THINKING ABOUT MATTHEW 18:15-17, PART 3

What if the brother, after standing before the congregation, does not repent? He who refused to listen to his brother, to the witnesses, and to the assembly is now to be viewed and treated in a specific way, which though harsh, Jesus made completely clear to His audience. “Let him be to you like a heathen and a tax collector.” There would have been no mistaking the sentiment. This brother is now to be treated as a heathen who would have no interest in God or a tax collector/publican. Jesus casts no aspersions on tax collectors; He simply acknowledges how the Israelites would have treated such a person. Numerous examples exist: Matthew 5:46-7, 9:10-11, 11:19, Luke 7:29, 18:11. No self-respecting Israelite would have been caught dead associating with a tax collector or a Gentile, Acts 10:28.

Clearly, if this brother refuses to listen, he is to be put away, 1 Corinthians 5:13. See John 12:42. The Amish say “shunned.” We might today say “disfellowship”, but I prefer the terms “note”, “mark”, or withdraw.” Since fellowship is based on our being in a right relationship with God and each other, this man has already removed himself from that fellowship. He has, in essence, “disfellowshipped” himself.

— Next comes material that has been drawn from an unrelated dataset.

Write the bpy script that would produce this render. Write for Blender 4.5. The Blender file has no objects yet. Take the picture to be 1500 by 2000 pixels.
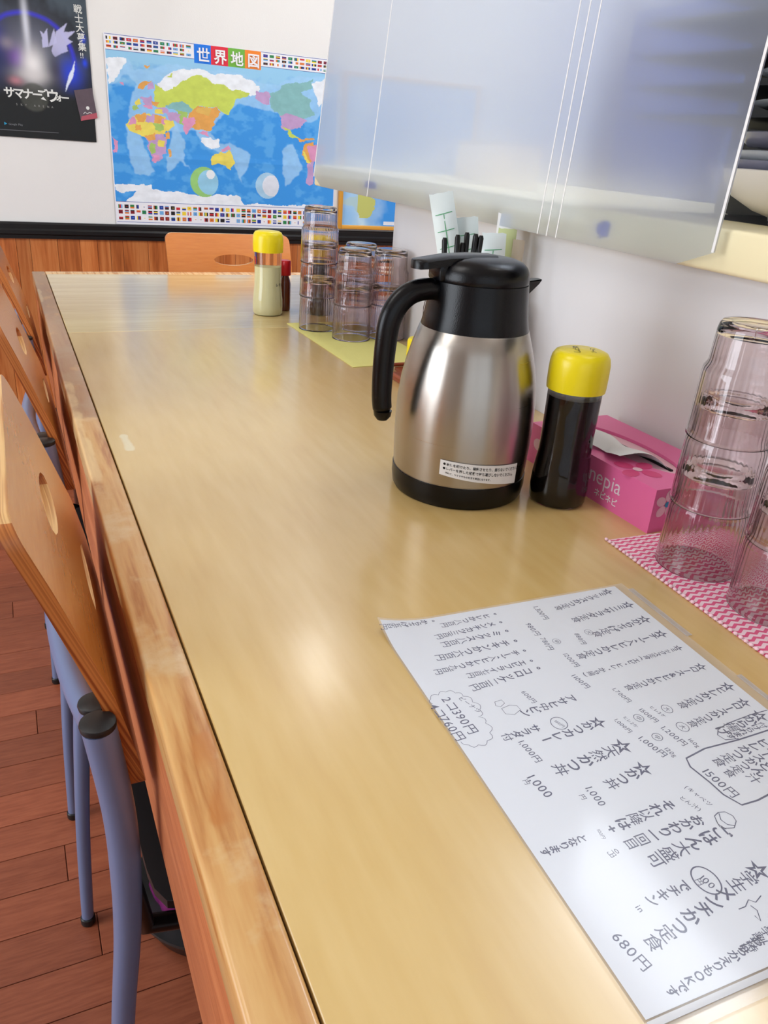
import bpy, bmesh, math, random, json
import numpy as np
from mathutils import Vector, Matrix
from math import sin, cos, pi, radians
random.seed(7); RNG=np.random.default_rng(7)
SC=bpy.context.scene; COL=SC.collection
# ---------------------------------------------------------------- camera
T=0.72
cam=bpy.data.cameras.new('camera'); camo=bpy.data.objects.new('camera',cam); COL.objects.link(camo)
Rm=((0.9089318608334657,0.1177809077202284,-0.3999631609766233),(-0.4111654972406363,0.41236380528705635,-0.8129569644009697),(0.06917952183033232,0.9033735383913886,0.42323804636817425))
m=Matrix(Rm).to_4x4(); m.translation=Vector((0,0,1.09)); camo.matrix_world=m
cam.sensor_fit='VERTICAL'; cam.sensor_height=24; cam.lens=1533.96*24/2000; cam.clip_start=.02; cam.clip_end=60
SC.camera=camo
# ---------------------------------------------------------------- world, lamps, exposure
SC.view_settings.view_transform='Standard'; SC.view_settings.look='None'; SC.view_settings.gamma=1
SC.view_settings.exposure=-0.2
try: SC.view_settings.use_curve_mapping=False
except Exception: pass
w=bpy.data.worlds.new('daylight'); SC.world=w; w.use_nodes=True
w.node_tree.nodes['Background'].inputs[0].default_value=(.75,.86,1,1); w.node_tree.nodes['Background'].inputs[1].default_value=1.0
cy=SC.cycles
cy.max_bounces=12; cy.transparent_max_bounces=24; cy.transmission_bounces=20; cy.max_bounces=20; cy.sample_clamp_indirect=6; cy.blur_glossy=.5
def area(name,loc,target,sx,sy,power,col):
    l=bpy.data.lights.new(name,'AREA'); l.shape='RECTANGLE'; l.size=sx; l.size_y=sy; l.energy=power; l.color=col
    o=bpy.data.objects.new(name,l); COL.objects.link(o); o.location=loc
    o.rotation_euler=(Vector(target)-Vector(loc)).to_track_quat('-Z','Y').to_euler(); return o
area('window_daylight',(-2.62,.85,1.15),(0,.85,.95),1.7,2.0,74,(.87,.93,1))
area('front_daylight',(-.4,-2.15,1.5),(.1,0,.9),2.4,1.6,6,(.92,.96,1))
area('ceiling_lamp_room',(-.9,1.0,2.52),(-.9,1.0,0),1.2,.5,13,(1,.985,.96))
area('ceiling_lamp_counter',(1.17,2.80,2.56),(1.1,2.80,0),.42,.22,9,(1,.98,.95))
area('ceiling_lamp_counter_near',(1.0,.55,2.52),(.6,.5,0),.3,.3,3.5,(1,.98,.95))
area('kitchen_lamp',(1.9,1.15,2.52),(1.9,1.2,0),.9,.8,66,(.84,.91,1))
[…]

The assembly is merely acknowledging his action and engaging in the proper response which, Jesus says, is to treat him as you would a heathen or tax collector.

The specific meaning is brought out through the New Testament. Look at these verses to get the sense of what Jesus is saying regarding the association.                                                                   2John 1:10 “If anyone comes to you and does not bring this doctrine, do not receive him into your house nor greet him….”

Romans 16:17 “Now I urge you, brethren, note those who cause divisions and offenses, contrary to the doctrine which you learned, and avoid them.”

1Corinthians 5:11 “But now I have written to you not to keep company with anyone named a brother, who is sexually immoral, or covetous, or an idolater, or a reviler, or a drunkard, or an extortioner–not even to eat with such a person.”

1Corinthians 5:13 “But those who are outside God judges. Therefore ‘put away from yourselves the evil person.'”

2Thessalonians 3:6 “But we command you, brethren, in the name of our Lord Jesus Christ, that you withdraw from every brother who walks disorderly and not according to the tradition which he received from us.”

2Thessalonians 3:14 “And if anyone does not obey our word in this epistle, note (or mark) that person and do not keep company with him, that he may be ashamed.”

2Timothy 3:5 “(men) having a form of godliness but denying its power. And from such people turn away!”

Paul still gives place for repentance when he adds in 2Thessalonians 3:15, “Yet do not count him as an enemy, but admonish him as a brother.” Remember, the hope is for his restoration.

Some important facts result from this understanding. First, think of the particular phrases: “do not receive…nor greet”, “avoid”, “not to keep company with”, “put away from yourselves”, “withdraw from”, and “turn away.” There is no ambiguity in these. They are not hard to understand, yet brethren often ignore them. Today, we still maintain relationships with such brethren whether it be in person or over such media as Facebook. We associate ourselves with brethren who have been marked. This activity is not scriptural and is, in itself, sinful. It also ignores the discipline of the Lord that will help to save that person’s soul.

Second, what effect does such marking have on other congregations and Christians outside of his congregation? Some say that there is no effect. In other words, such marking of a sinful brother by a particular congregation has no binding effect on other congregations. They are free to bring the brother into their congregation (congregational autonomy). Brethren, how can such a thing possibly be? The language of scripture is clear: do not associate with him. How could the admonition be that his marking only extends to the boundaries of his local congregation? If a brother were marked for having his father’s wife and being unrepentant and put out of the local assembly, is he free to go to another assembly of saints? Is another congregation free to accept him into their assembly? Think, would Paul have approved of such practice? How could such a discipline possibly be effective?

Good brethren with strong Biblical knowledge comprehend the meaning of these verses. They do not, however, seem to like to put them into practice. We don’t mark when we should. We don’t disassociate ourselves when we should. We do welcome sinners into our congregations when we should not. Such things are contrary to the clear teaching of Jesus for several reasons, 1 Corinthians 5:5 (necessary for saving), 1 Corinthians 5:6 (bad effect on others), 2 Thessalonians 3:14 (shame), 1 Timothy 1:20 (to learn the error of his ways).